Erdoğan 15 Temmuz Darbe Tezgahı'nı aynı zamanda Kemalistleri bastırmak ve onları tasfiye etmek için de kullandı. 15 Temmuz Gülen Cemaati'ne karşı bir komploydu ama Erdoğan bu komplo içerisine beraber hareket ettiği Kemalistlere karşı başka bir komplo da gizlemişti. Örneğin Akın Öztürk olayı budur. Tamamen Kemalist olan ve masum bir şekilde 15 Temmuz Tezgahı içerisine bilerek Erdoğan tarafından çekilen Akın Öztürk, Fethullahçı gösterilerek ve darbenin bir numaralı sanığı lanse edilerek adeta linç edildi (Bu konuyu başka bir makalede ayrıntılı ele alacağız). Şimdilik kısaca şunu belirtelim ki,Erdoğan'ın Akın Öztürk komplosunun amacı, görevdeki Kemalist subaylara gözdağı vermek ve bu komplo aracılığıyla onları hareketsiz tutarak, Ordu içerisindeki "dinci AKP kadrolaşması"na engel olmalarının önünü kesmektir.
15 Temmuz Tezgahı'nın amacı, Gülen Cemaati'ni bastırma görünümü altında devlette bir çok tasfiye gerçekleştirerek, ortaya çıkacak boşluğu, AKP kadroları ve taraftarlarıyla doldurmaktı. Böylece "devletin AKP'lileştirilmesi" tamamlanmış olacaktı. 15 Temmuz Tezgahı'nın ardında yapılan toplu tasfiyelere baktığımız zaman, bu tasfiyelerin önceden planlandığı ve 15 Temmuz Komplosu'nun amacının, devletin bütün kurumlarında anti-AKP'li grup ve eğilimlerin tasfiye edilmesi olduğu kolayca görülür.
Devletin tamamen AKP'lileştirilmesinin kaçınılmaz sonucu, devlete dayanılarak "Tek Tip Toplum" yaratılmasının hızlandırılması olacaktır. Rejimin temellerinin, toplumun derinliğine doğru "yeni bir muhafazakar" toplum yaratımı ile genişlemesi, Saltanat sisteminin yani Baba'dan Oğul'a iktidarın geçişinin de hazırlanması demektir.
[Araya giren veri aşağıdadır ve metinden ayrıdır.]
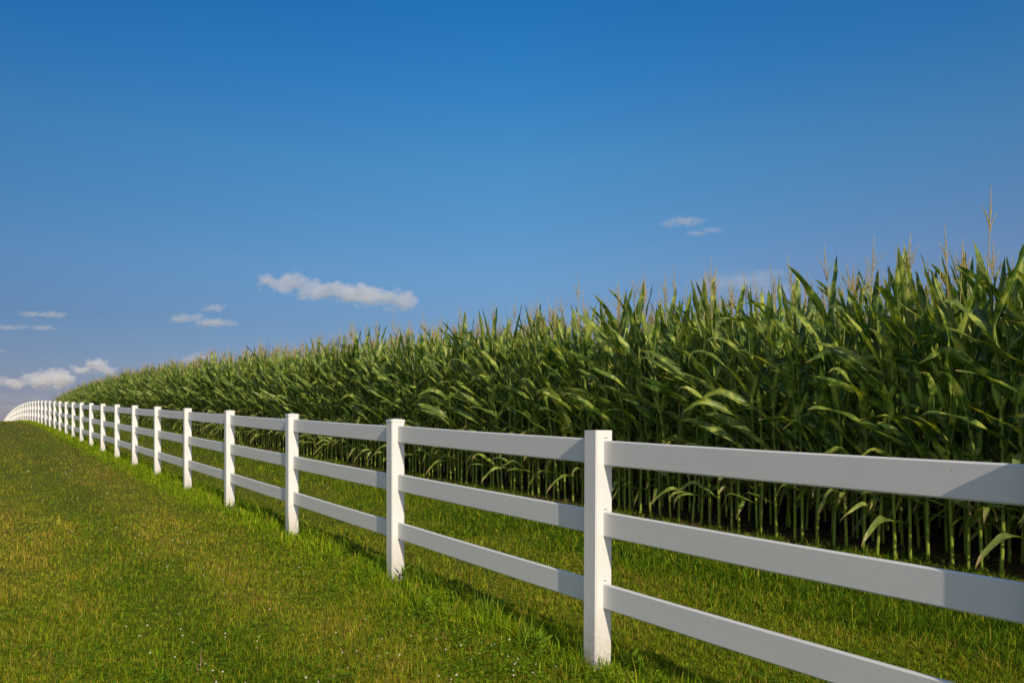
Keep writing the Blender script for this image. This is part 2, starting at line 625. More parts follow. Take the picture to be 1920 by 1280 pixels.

Erdoğan ve AKP'nin yeni rejimi kurumsallaştırma politikaları, uzun bir döneme yayılacak olan bir katliamlar serisi politikasını da zorunlu kılmaktadır. Tek Tip Toplum yaratım süreci, bu sürecin önündeki çeşitli toplumsal kesimleri (Kürtler, Aleviler, Gayri Müslimler, devrimciler, demokratlar ve liberalleri) yeni faşist rejimin katliamlarının hedefi haline getirmektedir.
Erdoğan ve AKP, içerisinden geçtiğimiz süreçte, iktidarın tam ele geçirilmesi döneminden, toplumun dönüştürülmesi dönemine geçmeye başlamıştır ve bu geçiş, bir yandan ideolojik ve politik araçlarla bazı toplumsal odakları kuşatmak ile kitle katliamlarının bu kuşatmayı kolaylaştıracak ve direnişi kıracak şekilde birleştirilmesi üzerine oturmaktadır. Onun için bu sürecin durdurulması, ideolojik ve politik araçlar ile silahlı mücadelenin çok yaratıcı bir şekilde devrimci hareket tarafından birleştirilmesi sayesinde mümkündür. Bu ise ancak "klasik devrimci yaklaşım"ın terkedilmesiyle elde edilebilir.